En seconde partie, Concha Buika arrive sur scène avec sa belle robe rouge qui met en relief sa plastique impeccable. Ses cheveux crépus lâchés en coiffure africaine lui donnent l’air d’un arbre ardent dans un jardin de folles sonorités. A côté d’elle, une petite table sur laquelle sont déposés une bouteille d’eau et un verre d’on-ne-sait-quoi qu’elle boit à petites gorgés tout au long du concert. Accompagnée de son pianiste Ivan « Melon » Lewis, du percussionniste Fernando Favier, et du bassiste Danny Noel qui fait son entrée à la troisième chanson, Buika emplit la scène par sa présence et sa voix de braise dont a dit qu’elle « possède les inflexions rauques d'une diva du jazz, les mélismes d'une grande du flamenco et le tempo d'une reine africaine ». Elle interprète ce soir-là des morceaux extraits de son troisième album « Nina de Fuego » (la fille de feu) qui fait la part belle à la copla et à la ranchera mexicaine avec des titres comme « Volver, Volver ». Cette chanson est justement extraite du répertoire de la grande Chavela Vargas, à laquelle Buika rendait hommage avec le pianiste havanais Chucho Valdès, à l’occasion des 90 ans de la diva, lors d’un concert qui a débouché sur le magnifique album « El Ultimo Trago » sorti en 2009. Et c’est bien ce mélange savoureux que distille le style suave et féroce de Concha qui réinvente le flamenco en libérant son potentiel voyageur, le tournant vers l'Afrique, berceau du jazz, et le reliant à l’Amérique Latine, continent fécondé par les splendeurs des cultures migrantes. Familiers de quelques-uns de ses titres, comme « La bohéme » de Charles Aznavour qu’elle interprète en espagnol, « La falsa moneda », « Buleria alegre » et « Mi niña Lola », les spectateurs ont découvert d’autres morceaux du répertoire de Buika qui ne peut être véritablement apprécié qu’en live.
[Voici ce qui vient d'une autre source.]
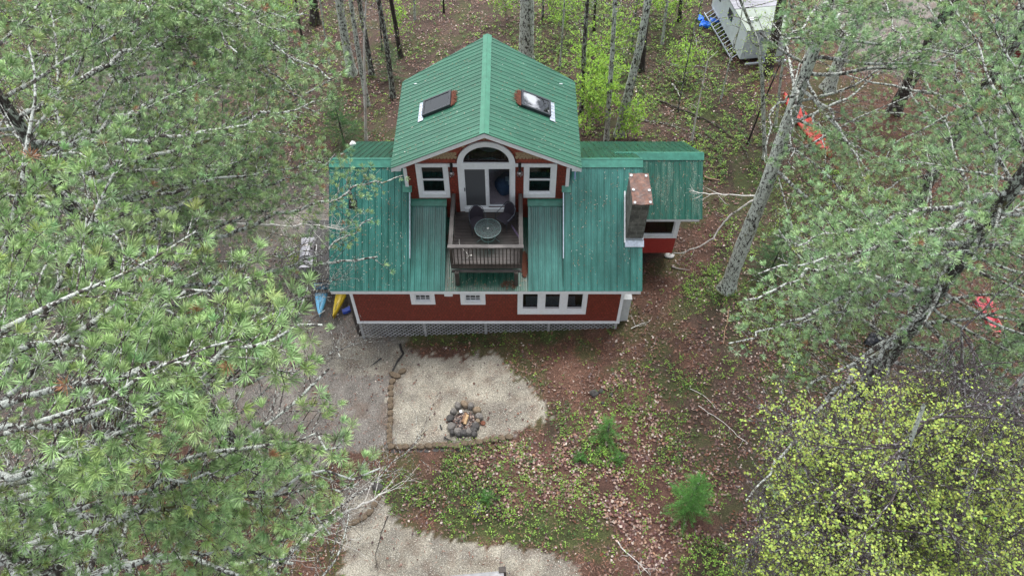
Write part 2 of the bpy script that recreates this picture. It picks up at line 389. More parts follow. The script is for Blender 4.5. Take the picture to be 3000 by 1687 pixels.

Car cette artiste hors du commun développe une philosophie de la vie qui se dégage de son style et de sa manière d’investir la scène. Elle déclarait ainsi dans une interview : « Je ne sais pas ce qu’est l’âme ou la soul. Pour moi, le cœur est un muscle, un point c’est tout, et pour tout vous dire au plus profond de mon cœur, il n’y a que du sang !»
Inoubliable soirée aux couleurs ardentes d’un flamenco en devenir, sans doute la meilleure soirée de cette 6éme session de Jazz à Carthage, mais qu’on aurait gagné à programmer en deux concerts séparées afin de mieux apprécier ces deux monstres, désormais sacrés, du spectacle. Et puis surtout, il est temps de réviser les normes techniques de la salle d’hôtel, dans laquelle se tiennent les concerts de Jazz à Carthage, depuis maintenant six années consécutives. Car, pour les spectateurs, la visibilité laisse à désirer, surtout lorsqu’on est placé dans l’inconfortable « Zone C », sans oublier le son dont la qualité reste fluctuante.